Michigan MMA fighter Brink moving up in UFC world

Apr 26, 2017

VANDERBILT, Mich. - Ryse Brink’s mixed martial arts career almost ended before it even began.

The 23-year-old fighter was raised in Vanderbilt, Michigan, a small village nestled away just north of Gaylord. His dad was a single parent, and they developed a strong bond as Brink grew up.

Ryse Brink earns a TKO victory in KOP (Knockout Promotions) 54 at the Deltaplex Arena in Grand Rapids. His next fight is June 17 at the same venue.
Credit Ryse Brink

Brink’s world changed in 2009, when his dad died. He never considered MMA as a career, until his father’s passing.

“To be honest with you, I thought MMA was trash at first,” Brink said. “I thought I would do boxing. But then I started grappling and I fell in love with that.”

He ultimately took a fight to get in the octagon with a kid that he had some prior differences with.

“I couldn’t stand him and he ran his mouth off about my father, he passed away around the time. I knew that was my shot to get in the octagon with him and I couldn’t get in trouble for fighting him,” Brink said. “So, I took that fight and trained my (butt) off for four months.”

But his opponent backed out before the fight, and Brink wondered if he even wanted to go through with the event.

“My family told me, ‘You trained for four months for it, you might as well go through with it’,” Brink said. “So, I did it, got a 17 second knockout in the first round and fell in love with it ever since.”

Brink used his contagious attitude and success in the octagon to build a strong following in northern Michigan. He continued to fight at the amateur level and earned a 7-2 record, his only losses coming fighting middleweight. Then he got the call to become a pro a little over a year ago. He’s staying as a lightweight, at 155 pounds, with a 3-1 record.

Brink enjoys the performance aspect of MMA, giving him the rush of from a crowd for the first time since high school sports.

“And it was tenfold, it was way better than playing basketball in front of a couple hundred people. When I got that feeling I was like, this is something that I can keep on doing,” Brink said.
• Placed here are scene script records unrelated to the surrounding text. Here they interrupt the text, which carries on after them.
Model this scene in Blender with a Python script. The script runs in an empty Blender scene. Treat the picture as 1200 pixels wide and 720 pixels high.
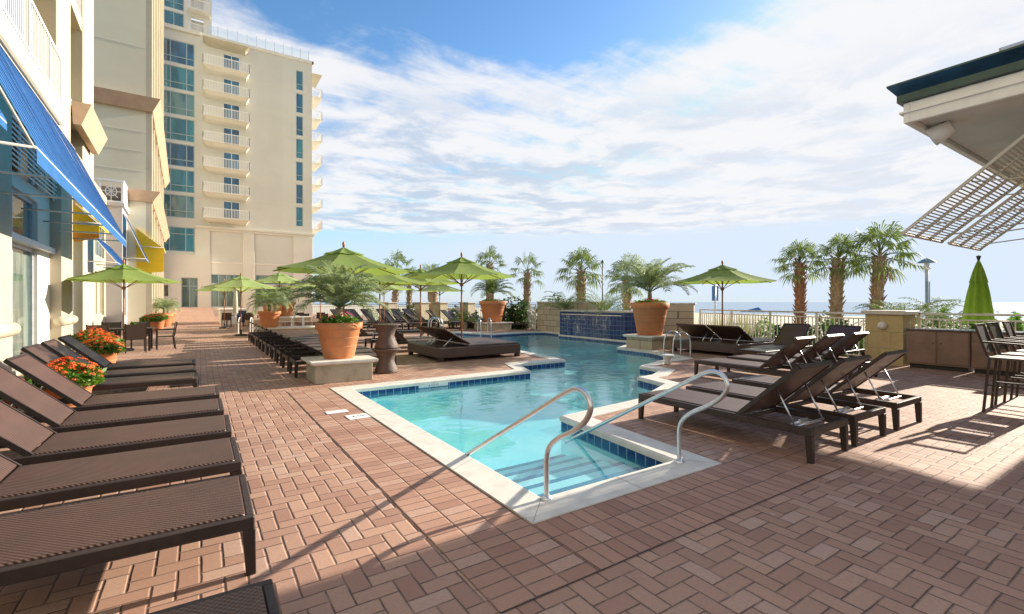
import bpy, math, random
from mathutils import Vector, Matrix, noise
from mathutils.geometry import tessellate_polygon
R = math.radians
PI = math.pi
rnd = random.Random(7)
sc = bpy.context.scene
COL = sc.collection

# ------------------------------------------------------------------ camera, sky, sun, exposure
YAW = math.atan(365 / 554)                      # camera heading, clockwise from +Y (the pool's long axis)
cam = bpy.data.cameras.new('camera')
cam.sensor_width = 36; cam.lens = 36 * 554 / 1200; cam.shift_y = -0.005
cam.clip_start = 0.05; cam.clip_end = 20000
camo = bpy.data.objects.new('camera', cam); COL.objects.link(camo)
camo.location = (0, 0, 1.6); camo.rotation_euler = (R(90), 0, -YAW)
sc.camera = camo

SUN_AZ = R(90.4)      # clockwise from +Y
SUN_EL = R(20.0)
sd = Vector((math.sin(SUN_AZ) * math.cos(SUN_EL), math.cos(SUN_AZ) * math.cos(SUN_EL), math.sin(SUN_EL)))
sl = bpy.data.lights.new('sun', 'SUN'); sl.energy = 5.0; sl.angle = R(0.5); sl.color = (1.0, 0.89, 0.74)
so = bpy.data.objects.new('sun', sl); COL.objects.link(so)
so.rotation_euler = sd.to_track_quat('Z', 'Y').to_euler(); so.location = (40, 0, 30)

world = bpy.data.worlds.new('World'); sc.world = world; world.use_nodes = True


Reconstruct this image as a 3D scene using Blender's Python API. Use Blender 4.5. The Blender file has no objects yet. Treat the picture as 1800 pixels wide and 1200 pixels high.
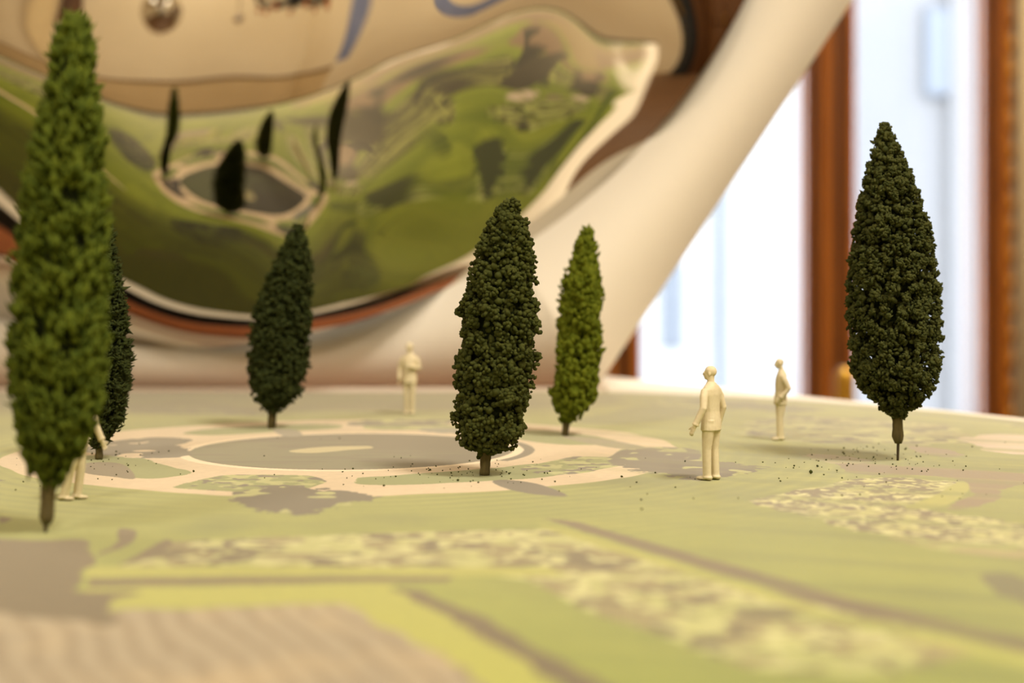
import bpy, bmesh, math, random
import numpy as np
from mathutils import Vector, Matrix, Euler

# =====================================================================
# camera, sky, light, exposure
# =====================================================================
SC = bpy.context.scene
COL = SC.collection
CAM_Z = 0.065            # camera height above the model board (board top is z = 0)
FPX, HORIZON = 2700.0, 490.0
FLOOR_Z = -0.75
cam_data = bpy.data.cameras.new('camera')
cam = bpy.data.objects.new('camera', cam_data)
COL.objects.link(cam)
cam.location = (0, 0, CAM_Z)
cam.rotation_euler = (math.pi / 2, 0, 0)
cam_data.sensor_width = 36.0
cam_data.lens = 54.0
cam_data.shift_y = (HORIZON - 600.0) / 1800.0
cam_data.clip_start = 0.01
cam_data.clip_end = 200
cam_data.dof.use_dof = True
cam_data.dof.focus_distance = 0.515
cam_data.dof.aperture_fstop = 8.0
SC.camera = cam

world = bpy.data.worlds.new('overcast_sky')
SC.world = world
world.use_nodes = True
bg = world.node_tree.nodes['Background']
bg.inputs['Color'].default_value = (0.86, 0.93, 1.0, 1)
bg.inputs['Strength'].default_value = 8.5

SC.view_settings.view_transform = 'Standard'
SC.view_settings.look = 'None'
SC.view_settings.exposure = 0.17
SC.view_settings.gamma = 1.0
SC.view_settings.use_curve_mapping = False
SC.cycles.use_denoising = True
SC.cycles.max_bounces = 10
SC.cycles.diffuse_bounces = 5
SC.cycles.glossy_bounces = 6
SC.cycles.transparent_max_bounces = 12
SC.cycles.caustics_reflective = False
SC.cycles.caustics_refractive = False
SC.cycles.sample_clamp_indirect = 4.0

def area_light(name, loc, rot, size, size_y, energy, color):
    d = bpy.data.lights.new(name, 'AREA')
    d.shape = 'RECTANGLE'; d.size = size; d.size_y = size_y
    d.energy = energy; d.color = color
    o = bpy.data.objects.new(name, d); COL.objects.link(o)
    o.location = loc; o.rotation_euler = rot
    return o
WARM = (1.0, 0.905, 0.765)
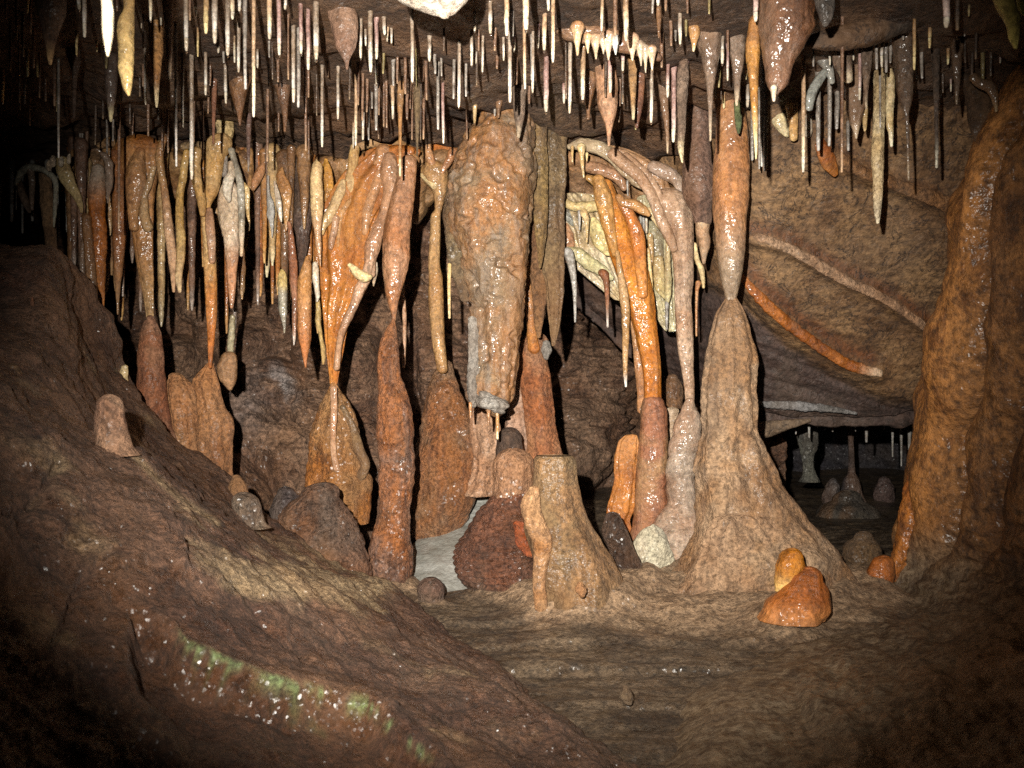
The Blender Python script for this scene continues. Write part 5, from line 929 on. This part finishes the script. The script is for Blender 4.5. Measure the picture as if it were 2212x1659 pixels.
HANG = [  # brown carrots and cones of the ceiling: crop, outline, Y, tint, label
    ('A', [(100, 1240, 1340), (250, 1232, 1352), (400, 1240, 1350), (540, 1262, 1336), (700, 1274, 1322), (820, 1284, 1316), (885, 1292, 1308)], 2.35, 'creamtip', 'brown carrot with tan middle near the grey straws'),
    ('A', [(-60, 1340, 1440), (100, 1352, 1432), (250, 1372, 1430), (450, 1380, 1428), (560, 1386, 1426), (670, 1398, 1412)], 2.1, 'greyb', 'greyish stalactite with glossy white lower end'),
    ('A', [(420, 855, 985), (550, 860, 978), (700, 878, 968), (820, 885, 956), (900, 895, 945), (1000, 908, 932)], 2.6, ('#54443a', '#463830', '#302822', '#c8b88c'), 'dark cone with pale yellow nose beside the cream-ended stalactite'),
    ('A', [(380, 540, 690), (480, 560, 670), (580, 595, 655), (640, 600, 640), (800, 603, 632), (975, 605, 622)], 2.55, 'dark', 'dim dark stalactite drawn out into a brown stem'),
    ('A', [(560, 1740, 1800), (700, 1748, 1800), (850, 1755, 1795), (1000, 1758, 1786), (1190, 1762, 1778)], 2.75, 'redbrown', 'reddish-brown gnarled rod over the cream hood'),
    ('A', [(600, 1890, 2090), (720, 1905, 2060), (850, 1935, 2030), (950, 1965, 2010), (1035, 1982, 1998)], 2.85, 'brown', 'brown funnel-shaped cone over the cream hood'),
    ('A', [(900, 2040, 2090), (1100, 2042, 2082), (1250, 2046, 2076), (1340, 2052, 2072), (1420, 2056, 2066)], 3.0, ('#745c58', '#624c46', '#463834', '#a09488'), 'mauve-brown spindle with wet tip hanging over dark rock'),
    ('B', [(660, 160, 310), (760, 190, 306), (850, 215, 292), (950, 240, 285), (1085, 250, 272)], 2.85, 'brown', 'brown knobbly carrot under a rock overhang'),
    ('B', [(700, 1190, 1260), (900, 1196, 1240), (1000, 1200, 1235), (1200, 1205, 1230), (1455, 1208, 1226)], 3.0, 'creamtip', 'long caramel stalactite reaching the amber drapery ledge'),
    ('B', [(740, 1325, 1420), (900, 1335, 1395), (1000, 1340, 1380), (1290, 1352, 1366)], 3.0, 'olive', 'olive stalactite with fine long tail'),
    ('B', [(740, 1790, 2010), (790, 1800, 1900), (850, 1815, 1865), (950, 1822, 1852), (1015, 1825, 1845)], 2.95, 'cream', 'cream drip hung from a pale ceiling lip'),
    ('B', [(780, 1985, 2085), (860, 2005, 2065), (920, 2015, 2050), (972, 2022, 2042)], 2.95, 'brown', 'short brown thorn under the pale ceiling lip'),
    ('C', [(680, 35, 175), (780, 45, 165), (950, 60, 150), (1050, 75, 130), (1135, 85, 112)], 2.95, 'greyb', 'brown carrot with glassy bluish tip in front of the blunt stalactite'),
    ('C', [(600, 600, 760), (680, 625, 750), (780, 642, 722), (850, 650, 702), (920, 660, 692), (985, 666, 688)], 2.9, 'brown', 'brown bulb with short drip over the sweeping flow'),
    ('C', [(560, 730, 900), (660, 742, 920), (760, 748, 925), (860, 752, 920), (950, 782, 905), (1040, 818, 882), (1120, 832, 866), (1205, 838, 858)], 2.9, 'pink', 'fat pinkish bulb with thick drip, longest above the sweeping flow'),
    ('C', [(440, 1005, 1085), (600, 1010, 1080), (750, 1022, 1075), (850, 1030, 1068), (985, 1040, 1062)], 2.6, 'creamtip', 'tapering stalactite with glowing white lower third'),
    ('C', [(600, 1060, 1150), (720, 1065, 1145), (900, 1052, 1125), (1000, 1060, 1102), (1055, 1066, 1092)], 2.95, 'redbrown', 'reddish stalactite tucked behind the glowing-ended one'),
    ('C', [(700, 1255, 1320), (820, 1268, 1340), (950, 1290, 1346), (1050, 1308, 1348), (1150, 1320, 1346), (1268, 1328, 1342)], 2.9, 'greyb', 'bent mauve-brown stalactite with straight white tip'),
    ('C', [(480, 1440, 1500), (600, 1415, 1515), (750, 1410, 1505), (900, 1415, 1492), (1100, 1418, 1482), (1220, 1420, 1470), (1280, 1430, 1468), (1345, 1450, 1464)], 2.85, ('#86705f', '#765a48', '#54443a', '#f0dcb0'), 'rugged grey-brown stalactite with bright cream stub end'),
    ('C', [(250, 1560, 1790), (350, 1578, 1772), (450, 1608, 1766), (600, 1640, 1742), (700, 1655, 1725), (800, 1665, 1710), (1000, 1675, 1705), (1165, 1682, 1698)], 2.5, 'greyb', 'large brown cone drawn out to a pinkish white point'),
    ('C', [(300, 1835, 1985), (400, 1850, 1978), (560, 1870, 1960), (640, 1882, 1945), (750, 1888, 1935), (870, 1898, 1918)], 2.5, 'greyb', 'dark brown cone beside the amber bottle-shaped stalactite'),
    ('C', [(860, 1885, 1945), (950, 1890, 1950), (1040, 1898, 1948), (1100, 1912, 1936)], 2.8, 'green', 'short green-stained stub in front of the biggest column'),
    ('C', [(200, 1500, 1600), (280, 1515, 1605), (350, 1530, 1580), (420, 1542, 1560)], 2.4, 'creamtip', 'small stubby cream thorn between two brown cones'),
    ('C', [(60, 1235, 1290), (150, 1240, 1285), (230, 1248, 1278), (312, 1255, 1270)], 2.3, 'brown', 'brown drip with wet spark at its end'),
    ('D', [(550, 965, 1060), (700, 965, 1060), (900, 962, 1060), (1100, 955, 1052), (1300, 945, 1048), (1400, 952, 1045), (1550, 960, 1042), (1700, 962, 1030), (1800, 975, 1020), (1845, 985, 1012)], 2.7, ('#ecd8ac', '#dcbc84', '#b08c58', '#f4e8c8'), 'long plump cream stalactite, longest before the slab'),
    ('D', [(560, 1085, 1115), (640, 1072, 1135), (750, 1068, 1142), (900, 1065, 1132), (1020, 1068, 1128), (1100, 1085, 1128), (1210, 1102, 1124)], 2.85, ('#ecd8ac', '#dcbc84', '#b08c58', '#f4e8c8'), 'shorter cream tusk behind the long plump cream stalactite'),
    ('D', [(300, 1120, 1310), (420, 1130, 1300), (560, 1145, 1298), (700, 1152, 1292), (800, 1172, 1288), (880, 1200, 1275), (960, 1222, 1258), (1100, 1232, 1262), (1300, 1240, 1262), (1490, 1246, 1264)], 2.6, ('#5c4838', '#4e3c2e', '#382b22', '#8c7860'), 'dark brown flask-shaped stalactite with long drawn-out stem'),
    ('D', [(400, 1440, 1510), (600, 1450, 1510), (800, 1462, 1506), (1000, 1468, 1502), (1200, 1474, 1502), (1385, 1476, 1498)], 2.65, ('#5e4c40', '#504034', '#382e28', '#d8d0bc'), 'dark rod with pale plug end before the grey popcorn'),
    ('D', [(360, 620, 790), (500, 625, 785), (650, 700, 790)], 2.9, 'greyb', 'grey-brown flap behind the long brown straw'),
    ('D', [(560, 760, 940), (750, 740, 920), (880, 742, 892), (980, 755, 868), (1080, 790, 845), (1145, 812, 830)], 2.75, 'greyb', 'flat dull brown leaf-shaped stalactite'),
    ('D', [(330, 860, 960), (500, 865, 950), (700, 880, 925), (820, 890, 915), (900, 898, 912)], 2.75, 'greyb', 'dull brown stalactite just over a cream peg'),
    ('D', [(880, 872, 920), (980, 872, 915), (1040, 875, 910), (1082, 882, 902)], 2.72, 'cream', 'short square-ended cream peg'),
    ('D', [(300, 1600, 1720), (420, 1610, 1700), (560, 1620, 1690), (700, 1635, 1680), (860, 1645, 1662)], 2.75, ('#46382c', '#3a2e26', '#2a221c', '#6c5c48'), 'very dark cone beside the grey popcorn patch'),
]
for i, (c, pr, Y, t, lab) in enumerate(HANG):
    Y = min(Y, F * .96 / (CV - (pr[0][0] * CROPS[c][2] + CROPS[c][1])))
    tp = (.72, 1) if t in ('creamtip', 'greyb') or isinstance(t, tuple) else None
    simple('stalactite', lab, 'stalactite', body(c, pr, Y, .9, amp=.15, lump=.06, ridge=.02, ridge_n=14, tip=tp), M_WET if i % 3 else M_DRY, t)
simple('pebble', 'lone tan pebble lying on the rippled floor', 'rock', body('V', [(1486, 1344, 1358), (1494, 1338, 1366), (1504, 1337, 1368), (1514, 1344, 1367)], 2.1, .9, amp=.3, lump=.3), M_DRY, ('#a8845c', '#98704c', '#70543c', '#c0a080'))
simple('pebble', 'small round knob of rock at the foot of the flat-topped stump', 'rock', body('V', [(1264, 1246, 1262), (1270, 1242, 1268), (1278, 1244, 1268), (1285, 1250, 1264)], 2.62, .9, amp=.2), M_DRY, 'tan')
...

Brink is juggling work and his pro MMA career, which is a delicate balancing act made easier by his employer. He works as a union pipefitter for Local 85 Plumbers and Steamfitters in Saginaw. They are also his sponsor, and give him extended breaks to train for his upcoming fights.

“Fighting as an amateur, I was training on and off up north. It wasn’t the level of intensity as my training now. As a pro, I go downstate and isolate myself down in the Detroit area, training with some of the best athletes in the state of Michigan and in the Midwest,” Brink said. “The level of competition makes you sacrifice more, but if you want to call yourself a professional, unless you dive head first then what are you doing? If you’re not going to commit yourself and learn everything and make it your trade you might as well not be fighting.”

The option to train full-time and come back to work when he needs some extra money took some persuading from Brink, but he has worked hard to help market the company along with his fighting brand.

“When I was 1-0, I was working and training, I wasn’t just straight training you know what I mean? But now that I’m going to be fighting top of the state competition, I can’t be in it half way,” Brink said.

Of course, he had some doubters at first, some of his union bosses couldn’t believe that he would throw away an opportunity to work 30 consecutive years and retire with full pension and benefits. But Brink knew that he wanted to chase his dream of becoming a UFC fighter.

“Growing up I fought against odds my whole life and when you don’t have a mom and your dad passes away, a lot of times you grow up hating the world. And I did, but I defeated odds by not becoming a kid of the system,” Brink said.

Now Brink aims to continue to rise through the ranks of the MMA world, and dreams of making enough money to help out other kids who have lost their parents or are going through a similar situation as his.

“Right now I’m 100 percent full steam ahead with fighting and making a career out of this,” Brink said. “You have to be a part of something bigger than yourself. That’s something my dad taught me as a kid. When I go in there and fight, I’m not fighting an individual, I’m not fighting the guy across from me, I’m going in there and fighting everything I couldn’t fight against as a kid.”